In the coming months, we will be collaborating with in-country government and technical partners to test and implement the changes recommended for each country’s social protection program. We hope to generate evidence that will explain the role of specific D3 features, and to determine which criteria are most important and which have the largest impacts on women’s overall economic well-being.
Our vision? A future in which women have adopted and are using digital accounts, and:
- Have access to and use a wider range of financial services and products.
- Have the confidence and capability to control the transfers in their accounts.
- Are respected and valued as economic actors and financial decision-makers.
- Are more likely to live in a thriving economic community and experience increased mobility and security.

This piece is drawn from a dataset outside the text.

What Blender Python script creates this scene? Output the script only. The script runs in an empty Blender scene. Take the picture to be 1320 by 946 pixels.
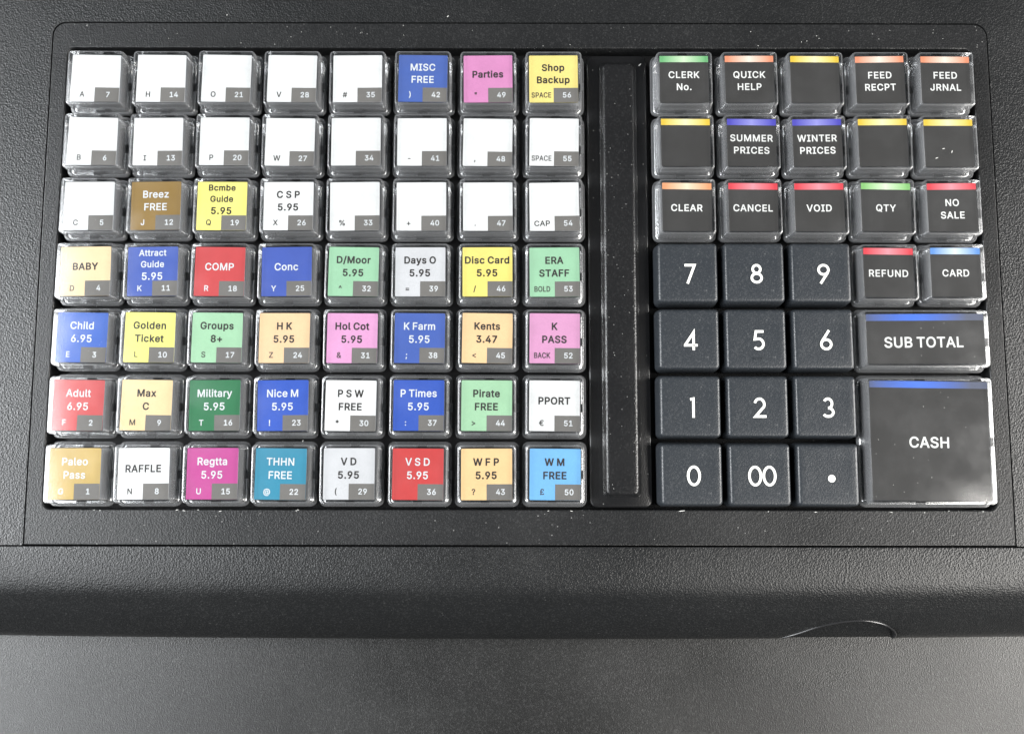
import bpy, bmesh, math, random
from mathutils import Matrix, Vector
from mathutils.geometry import tessellate_polygon
random.seed(7)
S = 0.001                       # everything below is written in millimetres
sc = bpy.context.scene
COL = sc.collection

# ------------------------------------------------------------------ camera
cd = bpy.data.cameras.new('camera'); cam = bpy.data.objects.new('camera', cd); COL.objects.link(cam)
Rf = ((0.999998058, -0.00152953931, -0.00124249028),
      (0.00165739054, 0.993882861, 0.110426954),
      (0.00106598743, -0.110428799, 0.993883466))   # rows: right, down, forward (x right, y down the board, z into it)
ax = lambda r: Vector((r[0], -r[1], -r[2]))
cx_, cy_, cz_ = ax(Rf[0]), -ax(Rf[1]), -ax(Rf[2])
M = Matrix((( cx_.x, cy_.x, cz_.x, 121.06617*S), (cx_.y, cy_.y, cz_.y, -112.90108*S), (cx_.z, cy_.z, cz_.z, 264.749*S), (0, 0, 0, 1)))
cam.matrix_world = M
cd.sensor_width = 36; cd.sensor_fit = 'HORIZONTAL'
cd.lens = 1193.964/1320*36
cd.shift_y = -(473-472)/1320
cd.clip_start = 0.01; cd.clip_end = 20
sc.camera = cam
sc.view_settings.view_transform = 'Standard'; sc.view_settings.look = 'None'
sc.view_settings.exposure = 0; sc.view_settings.gamma = 1
sc.cycles.max_bounces = 12; sc.cycles.transparent_max_bounces = 24
sc.cycles.glossy_bounces = 4; sc.cycles.diffuse_bounces = 3
sc.cycles.use_denoising = True
sc.cycles.caustics_reflective = False

# ------------------------------------------------------------------ room light
w = bpy.data.worlds.new('World'); sc.world = w; w.use_nodes = True
bg = w.node_tree.nodes['Background']; bg.inputs[0].default_value = (0.86, 0.93, 1.0, 1); bg.inputs[1].default_value = 0.13
def area(name, loc, target, sx, sy, watts, col):
    l = bpy.data.lights.new(name, 'AREA'); l.shape = 'RECTANGLE'; l.size = sx*S; l.size_y = sy*S; l.energy = watts; l.color = col
    o = bpy.data.objects.new(name, l); COL.objects.link(o)
    z = (Vector(loc)-Vector(target)).normalized()
    x = Vector((0, 1, 0)).cross(z).normalized(); y = z.cross(x)
    o.matrix_world = Matrix(((x.x, y.x, z.x, loc[0]*S), (x.y, y.y, z.y, loc[1]*S), (x.z, y.z, z.z, loc[2]*S), (0, 0, 0, 1)))
    return o
area('window_light', (-760, -50, 430), (100, -57, 0), 320, 340, 11.8, (0.96, 0.98, 1.0))
area('room_light', (990, -57, 430), (130, -57, 0), 300, 340, 10.6, (1.0, 0.98, 0.95))
area('window_sheen', (-480, -170, 600), (60, -60, 0), 250, 940, 9.5, (0.95, 0.98, 1.0))
area('ceiling_sheen', (820, -470, 640), (180, -90, 0), 280, 660, 12.0, (1.0, 0.97, 0.92))

# ------------------------------------------------------------------ materials
def lin(c):
    f = lambda v: (v/255/12.92) if v/255 <= 0.04045 else ((v/255+0.055)/1.055)**2.4
    return tuple(f(v) for v in c)
def mat(name):
    m = bpy.data.materials.new(name); m.use_nodes = True
    nt = m.node_tree; p = nt.nodes['Principled BSDF']
    return m, nt, p
def coords(nt, scale):
    t = nt.nodes.new('ShaderNodeTexCoord'); mp = nt.nodes.new('ShaderNodeMapping'); mp.inputs['Scale'].default_value = (scale,)*3
    nt.links.new(t.outputs['Object'], mp.inputs[0]); return mp
def grain_plastic(name, col, rough, size, height, spec=0.5, speck=0.0, fine=0.0):
    m, nt, p = mat(name)
    L = nt.links.new
    mp = coords(nt, 1/S)
    n1 = nt.nodes.new('ShaderNodeTexNoise'); n1.inputs['Scale'].default_value = 1/size; n1.inputs['Detail'].default_value = 3; n1.inputs['Roughness'].default_value = 0.6; n1.inputs['Distortion'].default_value = 0.0
    v = nt.nodes.new('ShaderNodeTexVoronoi'); v.feature = 'F1'; v.inputs['Scale'].default_value = 0.75/size
    L(mp.outputs[0], n1.inputs[0]); L(mp.outputs[0], v.inputs['Vector'])
    a = nt.nodes.new('ShaderNodeMath'); a.operation = 'ADD'; L(n1.outputs[0], a.inputs[0]); L(v.outputs['Distance'], a.inputs[1])
    b = nt.nodes.new('ShaderNodeBump'); b.inputs['Strength'].default_value = 1.0; b.inputs['Distance'].default_value = height*S
    L(a.outputs[0], b.inputs['Height']); L(b.outputs[0], p.inputs['Normal'])
    # slow variation of colour and polish (handling wear)
    n2 = nt.nodes.new('ShaderNodeTexNoise'); n2.inputs['Scale'].default_value = 0.03; n2.inputs['Detail'].default_value = 5
    L(mp.outputs[0], n2.inputs[0])
    r = nt.nodes.new('ShaderNodeMapRange'); r.inputs[1].default_value = 0.3; r.inputs[2].default_value = 0.7; r.inputs[3].default_value = rough-0.06; r.inputs[4].default_value = rough+0.06
    L(n2.outputs[0], r.inputs[0]); L(r.outputs[0], p.inputs['Roughness'])
    base = tuple(col)+(1,)
    mix = nt.nodes.new('ShaderNodeMix'); mix.data_type = 'RGBA'
    mix.inputs[6].default_value = base; mix.inputs[7].default_value = (0.30, 0.30, 0.29, 1)
    if speck > 0:                        # fine pale dust
        d = nt.nodes.new('ShaderNodeTexVoronoi'); d.inputs['Scale'].default_value = 0.55; L(mp.outputs[0], d.inputs['Vector'])
        c = nt.nodes.new('ShaderNodeMath'); c.operation = 'LESS_THAN'; c.inputs[1].default_value = 0.11; L(d.outputs['Distance'], c.inputs[0])
        g = nt.nodes.new('ShaderNodeMath'); g.operation = 'GREATER_THAN'; g.inputs[1].default_value = 0.72
        sp = nt.nodes.new('ShaderNodeSeparateColor'); L(d.outputs['Color'], sp.inputs[0]); L(sp.outputs[0], g.inputs[0])
        k = nt.nodes.new('ShaderNodeMath'); k.operation = 'MULTIPLY'; L(c.outputs[0], k.inputs[0]); L(g.outputs[0], k.inputs[1])
        k2 = nt.nodes.new('ShaderNodeMath'); k2.operation = 'MULTIPLY'; k2.inputs[1].default_value = speck; L(k.outputs[0], k2.inputs[0])
        L(k2.outputs[0], mix.inputs[0])
    else:
        mix.inputs[0].default_value = 0
    if fine:                             # pale cells: rubbed grain tips, with the grain's specular sparkle painted into colour
        v2 = nt.nodes.new('ShaderNodeTexVoronoi'); v2.inputs['Scale'].default_value = 2.6; L(mp.outputs[0], v2.inputs['Vector'])
        s2 = nt.nodes.new('ShaderNodeSeparateColor'); L(v2.outputs['Color'], s2.inputs[0])
        p4 = nt.nodes.new('ShaderNodeMath'); p4.operation = 'POWER'; p4.inputs[1].default_value = 5; L(s2.outputs[1], p4.inputs[0])
        n5 = nt.nodes.new('ShaderNodeMath'); n5.operation = 'MULTIPLY'; L(p4.outputs[0], n5.inputs[0]); L(r.outputs[0], n5.inputs[1])
        f5 = nt.nodes.new('ShaderNodeMath'); f5.operation = 'MULTIPLY'; f5.inputs[1].default_value = fine*2.4; L(n5.outputs[0], f5.inputs[0])
        cb5 = nt.nodes.new('ShaderNodeCombineColor')
        for q5 in range(3): L(f5.outputs[0], cb5.inputs[q5])
        ad5 = nt.nodes.new('ShaderNodeMix'); ad5.data_type = 'RGBA'; ad5.blend_type = 'ADD'; ad5.inputs[0].default_value = 1
        L(mix.outputs[2], ad5.inputs[6]); L(cb5.outputs[0], ad5.inputs[7]); L(ad5.outputs[2], p.inputs['Base Color'])
    else: L(mix.outputs[2], p.inputs['Base Color'])
    p.inputs['Specular IOR Level'].default_value = spec
    return m
HOUS = grain_plastic('housing_plastic', (0.009, 0.0094, 0.0098), 0.34, 0.38, 0.085, 0.46, 0.1, 0.014)
PANEL = grain_plastic('panel_plastic', (0.009, 0.0093, 0.0098), 0.38, 0.36, 0.05, 0.42, 0.4, 0.014)
TABLE = grain_plastic('counter_coating', (0.0075, 0.0075, 0.0073), 0.36, 0.30, 0.05, 0.60, 0.0, 0.022)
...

If you are working to promote women's economic empowerment through financial inclusion, what kinds of challenges and opportunities are you seeing?

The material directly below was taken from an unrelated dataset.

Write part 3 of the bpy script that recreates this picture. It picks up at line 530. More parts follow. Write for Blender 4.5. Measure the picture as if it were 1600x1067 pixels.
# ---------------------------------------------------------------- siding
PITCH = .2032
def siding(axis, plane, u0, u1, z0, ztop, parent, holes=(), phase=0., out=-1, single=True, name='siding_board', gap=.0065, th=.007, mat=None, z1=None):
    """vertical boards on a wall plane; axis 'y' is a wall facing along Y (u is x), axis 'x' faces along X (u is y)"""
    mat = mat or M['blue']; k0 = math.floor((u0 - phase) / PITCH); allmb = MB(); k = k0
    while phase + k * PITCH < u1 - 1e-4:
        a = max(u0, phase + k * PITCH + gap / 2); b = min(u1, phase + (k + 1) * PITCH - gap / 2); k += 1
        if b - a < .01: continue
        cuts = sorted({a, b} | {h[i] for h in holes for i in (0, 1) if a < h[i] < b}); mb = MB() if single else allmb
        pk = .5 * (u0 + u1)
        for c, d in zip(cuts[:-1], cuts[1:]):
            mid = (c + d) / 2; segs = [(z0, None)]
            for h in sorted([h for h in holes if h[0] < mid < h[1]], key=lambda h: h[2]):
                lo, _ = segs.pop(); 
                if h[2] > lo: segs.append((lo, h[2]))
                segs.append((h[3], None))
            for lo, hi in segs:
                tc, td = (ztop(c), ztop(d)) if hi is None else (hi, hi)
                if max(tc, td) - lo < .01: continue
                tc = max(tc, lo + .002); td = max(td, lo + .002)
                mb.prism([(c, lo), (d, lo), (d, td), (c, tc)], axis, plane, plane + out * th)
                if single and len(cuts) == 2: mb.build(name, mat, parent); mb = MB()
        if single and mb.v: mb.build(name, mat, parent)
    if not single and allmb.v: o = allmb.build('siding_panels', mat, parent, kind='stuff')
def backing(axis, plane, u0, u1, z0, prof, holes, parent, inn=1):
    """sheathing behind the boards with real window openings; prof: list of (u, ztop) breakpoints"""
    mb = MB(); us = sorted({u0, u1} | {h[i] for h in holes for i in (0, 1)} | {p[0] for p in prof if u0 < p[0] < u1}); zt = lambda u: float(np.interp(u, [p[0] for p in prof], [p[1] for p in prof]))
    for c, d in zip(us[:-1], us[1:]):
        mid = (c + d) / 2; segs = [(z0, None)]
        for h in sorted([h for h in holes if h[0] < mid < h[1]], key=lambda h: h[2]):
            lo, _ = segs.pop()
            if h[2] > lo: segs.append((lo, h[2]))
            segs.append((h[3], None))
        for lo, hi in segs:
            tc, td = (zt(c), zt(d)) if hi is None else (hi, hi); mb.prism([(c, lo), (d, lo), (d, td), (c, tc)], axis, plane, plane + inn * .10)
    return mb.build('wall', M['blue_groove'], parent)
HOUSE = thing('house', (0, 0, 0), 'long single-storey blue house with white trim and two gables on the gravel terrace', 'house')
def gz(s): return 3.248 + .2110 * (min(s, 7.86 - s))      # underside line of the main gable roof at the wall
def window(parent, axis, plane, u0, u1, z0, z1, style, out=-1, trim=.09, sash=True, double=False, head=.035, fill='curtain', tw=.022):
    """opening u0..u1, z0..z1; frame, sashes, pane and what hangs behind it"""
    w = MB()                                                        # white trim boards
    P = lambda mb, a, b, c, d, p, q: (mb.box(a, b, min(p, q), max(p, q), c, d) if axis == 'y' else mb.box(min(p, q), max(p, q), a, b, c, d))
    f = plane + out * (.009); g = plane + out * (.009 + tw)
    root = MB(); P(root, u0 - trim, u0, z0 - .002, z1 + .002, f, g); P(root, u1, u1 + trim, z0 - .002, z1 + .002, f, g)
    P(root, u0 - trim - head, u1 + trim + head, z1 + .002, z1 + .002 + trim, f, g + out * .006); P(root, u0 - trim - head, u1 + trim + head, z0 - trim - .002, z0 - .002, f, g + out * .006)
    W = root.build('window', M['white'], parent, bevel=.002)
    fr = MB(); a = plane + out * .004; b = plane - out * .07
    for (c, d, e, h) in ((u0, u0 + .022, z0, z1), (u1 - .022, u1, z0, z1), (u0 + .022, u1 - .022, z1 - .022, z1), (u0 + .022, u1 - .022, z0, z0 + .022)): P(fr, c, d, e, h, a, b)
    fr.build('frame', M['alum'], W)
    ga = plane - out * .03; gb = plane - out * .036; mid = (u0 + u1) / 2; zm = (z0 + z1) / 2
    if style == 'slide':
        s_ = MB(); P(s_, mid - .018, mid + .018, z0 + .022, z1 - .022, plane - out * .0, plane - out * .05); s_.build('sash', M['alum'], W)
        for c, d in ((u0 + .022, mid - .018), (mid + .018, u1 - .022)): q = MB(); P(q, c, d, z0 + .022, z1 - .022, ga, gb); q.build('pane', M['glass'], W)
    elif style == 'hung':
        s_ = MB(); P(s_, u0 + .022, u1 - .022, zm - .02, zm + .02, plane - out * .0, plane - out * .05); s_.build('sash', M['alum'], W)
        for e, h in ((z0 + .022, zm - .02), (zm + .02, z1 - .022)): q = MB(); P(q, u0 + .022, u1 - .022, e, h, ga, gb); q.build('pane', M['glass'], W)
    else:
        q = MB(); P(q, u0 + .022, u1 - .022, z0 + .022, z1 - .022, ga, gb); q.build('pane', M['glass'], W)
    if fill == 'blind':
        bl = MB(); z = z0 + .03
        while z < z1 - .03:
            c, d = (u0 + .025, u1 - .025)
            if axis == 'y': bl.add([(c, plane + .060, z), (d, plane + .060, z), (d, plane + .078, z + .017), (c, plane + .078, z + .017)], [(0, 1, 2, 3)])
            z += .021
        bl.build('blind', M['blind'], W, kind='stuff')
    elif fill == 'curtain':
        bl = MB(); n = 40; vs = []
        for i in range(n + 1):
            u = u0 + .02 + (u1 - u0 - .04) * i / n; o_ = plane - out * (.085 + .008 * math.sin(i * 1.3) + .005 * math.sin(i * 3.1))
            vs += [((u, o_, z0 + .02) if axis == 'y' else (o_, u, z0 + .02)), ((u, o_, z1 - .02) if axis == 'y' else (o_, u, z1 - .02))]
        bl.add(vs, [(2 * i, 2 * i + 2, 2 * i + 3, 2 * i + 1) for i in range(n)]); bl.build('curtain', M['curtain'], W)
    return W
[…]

Interesting project - I work in the women’s economic empowerment space and have previously worked on many many development projects.
One thing our teams always found very useful was to build a comprehensive theory of change for how the proposed intervention will lead to he intended impact. That would be a great exercise for this 3D approach - especially to clearly state the assumptions in place for achieving the intended impact looking at micro, mesos and macro environments.

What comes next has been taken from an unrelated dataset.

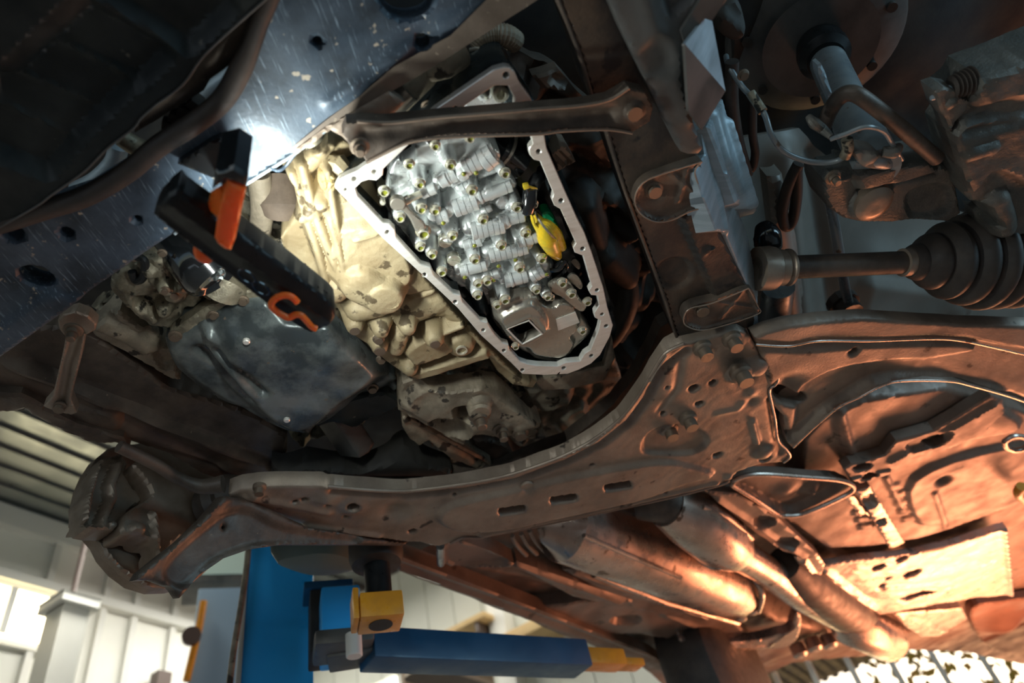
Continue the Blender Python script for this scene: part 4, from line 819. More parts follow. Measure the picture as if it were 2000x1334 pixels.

Would be very interesting to read another blog on the theory of change for this approach.
Thank you, Rahim. This has actually already been built! There are many interventions we are testing in each of the three focus countries. And each has a complex ToC and will be evaluated rigorously. Please follow as we share out more learnings along the way!
When working with rural poor women especially with ultra poor women for their empowerment either through cash transfer or technical skills program, the main hitches are illiteracy and accessibility to the social safety nets.
Thanks for your comment! We are definitely aware of the primary barriers to access and usage and are addressing them in our program implementation.
Where I can find more information about the project in Iran? It is mentioned "Country exemplars in Brazil, Mexico, South Africa, Mongolia and Iran have shown us that moving routine cash transactions into digital accounts can boost rates of female account ownership significantly and rapidly." However I can not find any information in the cited reference about Iran.
Thank you for reading the post! For more information on the Iran case, please see this paper:
https://www.cgdev.org/publication/when-do-subsidy-reforms-stick-lessons…
Hope that helps and you find it interesting! Thanks again.